The impact is greatest at the biggest banks, which generate the most earnings and are held to the highest standards for capital. For instance, at banks like J.P. Morgan Chase, about 63 percent of the median expected earnings per share growth in 2019 is tied to share repurchases, according to the note.

Without repurchases, which reduce the total number of shares outstanding, EPS growth would be far below the already-modest 4.4 percent median forecast for that group, KBW said.

Smaller banks are more likely to use their capital for loan growth than for stock repurchases. At large regional lenders, 34 percent of earnings growth this year will be thanks to buybacks. At smaller firms, 25 percent of earnings growth is linked to repurchases. Both are expected to increase their earnings faster than the megabanks.

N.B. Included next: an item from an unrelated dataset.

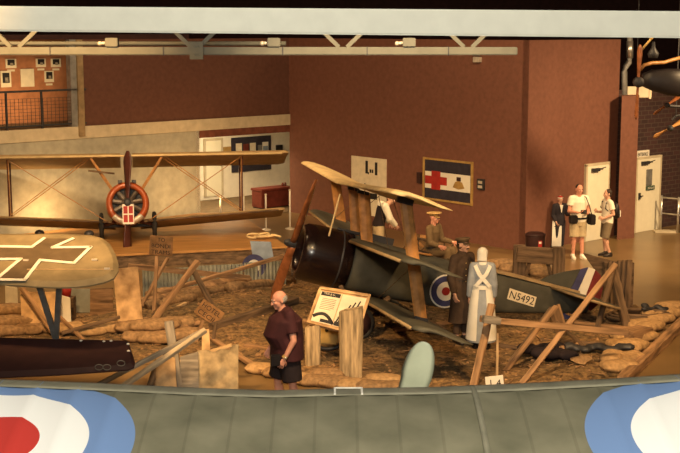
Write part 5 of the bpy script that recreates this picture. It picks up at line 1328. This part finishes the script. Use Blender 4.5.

Big banks' reliance on share repurchases could be a hot-button topic ahead of the 2020 elections. Politicians from Sens. Chuck Schumer and Bernie Sanders to Marco Rubio support bills that restrict or tax corporate share repurchases. The knock on buybacks is that wealthy investors benefit most from them, and that corporations should be spending more on employees or pursuing investment and growth opportunities.

After the Trump administration slashed taxes on corporations, American companies spent a record $1.1 trillion on share repurchases last year.